Notre métier en temps que maire c’est d’attirer les gens pour faire vivre nos villages toute l’année et pour que les gens s’installent ici à l’année il faut leur donner des emplois, des écoles, des services et aussi et surtout la fibre! Tout se recoupe : un territoire préservé, des constructions intégrées et raisonnées, des nouveaux arrivants qui viennent chercher une meilleure qualité de vie.

Notre volonté est aussi d’attirer de nouveaux exploitants agricoles pour qu’ils reprennent les fermes car la aussi nous avons un problème. Il y a 20 ans il y avait encore des fermes avec un petit lopin de terrain qui arrivaient à vivre d’une culture raisonnée. On était le grenier de l’Europe aujourd’hui ce n’est plus le cas . Certains domaines jusqu’à 100ha qui entourent une maison ont été mis en Pac alors qu’il ne se passe rien dessus. Concernant les terres agricoles, se pose aussi le problème du changement de nature de certaines d’entre elles ces dernières années. En effet, des terres agricoles qui étaient humides ont été transformées en zone résidentielles. On y a concentré du béton et le problème c’est que le béton n’absorbe pas l’humidité, cela fait une nappe d’eau qui crée des dégâts sur les constructions. Il y a eu des erreurs de faites avec les documents d’urbanisme.

“Enfin, il est également indispensable de redynamiser les centres bourgs. Il faut donc reconquérir avant d’ouvrir à l’urbanisation à nouveau. Tout est lié aux pôles de proximité, en effet la vie des communes rurales dépendra de l’attractivité des communes pôles”.

Où on en est-on de la finalisation du PLUI ?

TD : “Normalement fin 2023 dans le meilleur des cas”.

Vous avez effectué récemment une tournée sur les 47 communes de la communauté de communes. Quel en était le motif ?

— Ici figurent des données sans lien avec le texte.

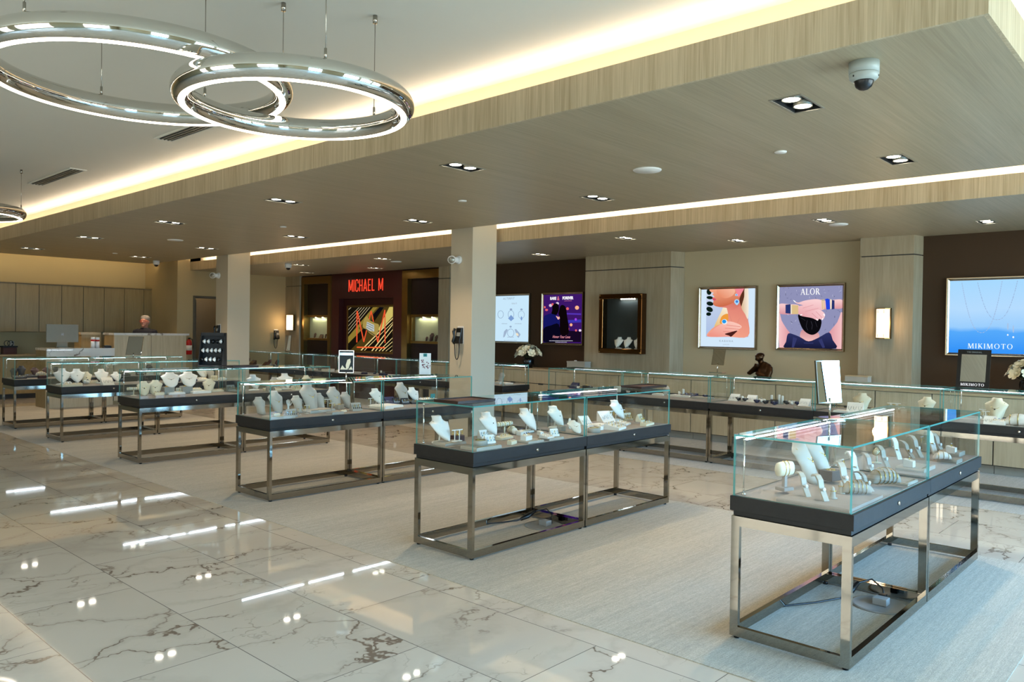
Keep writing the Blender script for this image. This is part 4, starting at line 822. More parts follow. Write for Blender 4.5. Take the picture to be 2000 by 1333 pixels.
b = MB(); b.box((-w_/2, 0, 0), (-w_/2+.035, .012, h_)); b.box((w_/2-.035, 0, 0), (w_/2, .012, h_)); b.box((-w_/2+.035, 0, 0), (w_/2-.035, .012, .06)); b.box((-w_/2+.035, 0, h_-.05), (w_/2-.035, .012, h_)); b.box((-w_/2+.035, .008, .06), (w_/2-.035, .012, h_-.05)); b.xf(T); b.build('frame', 'black_plastic', r)
b = bx((-w_/2+.035, .002, .06), (w_/2-.035, .008, h_-.05)); b.xf(T); b.build('mirror_glass', 'mirror', r)
o = serif_text('MIKIMOTO', .026, 'text_white', r, 0, 0, .018, sx=1.05); 
for v in o.data.vertices: v.co = T @ v.co
o = text('THE ORIGINAL', .02, 'grey_plastic', r, (0, (h_-.03)*math.sin(.2)-.002, (h_-.033)*math.cos(.2)), name='upper_lettering'); o.rotation_euler = (PI/2-.2, 0, 0)
b = MB(); b.prism([(.0, 0), (.12, 0), (.11, .01), (.06, .2), (.05, .2)], -.01, .01, ax='x'); b.build('easel_leg', 'black_plastic', r)
# ------------------------------------------------------------------ wall pieces
def bar_(x0, y0_, x1, y1, w):
    L = math.hypot(x1-x0, y1-y0_); nx, ny = -(y1-y0_)/L*w/2, (x1-x0)/L*w/2; return [(x0+nx, y0_+ny), (x1+nx, y1+ny), (x1-nx, y1-ny), (x0-nx, y0_-ny)]
RZ = -PI/2
def cr(pts, n=5):
    out = []; m = len(pts)
    for i in range(m):
        p0, p1, p2, p3 = (pts[(i+k-1) % m] for k in range(4))
        for j in range(n):
            t = j/n; out.append(tuple(.5*(2*p1[a]+(p2[a]-p0[a])*t+(2*p0[a]-5*p1[a]+4*p2[a]-p3[a])*t*t+(3*p1[a]-p0[a]-3*p2[a]+p3[a])*t**3) for a in (0, 1)))
    return out
def elp(cx, cy_, rx, ry, rot=0, n=20): return [(cx+rx*math.cos(a)*math.cos(rot)-ry*math.sin(a)*math.sin(rot), cy_+rx*math.cos(a)*math.sin(rot)+ry*math.sin(a)*math.cos(rot)) for a in [2*PI*k/n for k in range(n)]]
INK = {}
def ink(col, s=.92):
    k = 'ink_'+col if isinstance(col, str) else 'ink_%s_%s_%d' % (col[0], col[1], int(col[2]*10))
    if k not in M:
        if isinstance(col, str): glow(k, col, s)
        else: grad(k, *col)
    return k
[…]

TD : “La tournée des communes a permis de mieux connaitre les projets communaux et les activités économiques qui peuvent nécessiter des zonages spécifiques. Ces visites ont permis de  commencer à travailler une ébauche de zonage avec les élus municipaux. J’en profite pour remercier tous les maires pour leur accueil chaleureux”.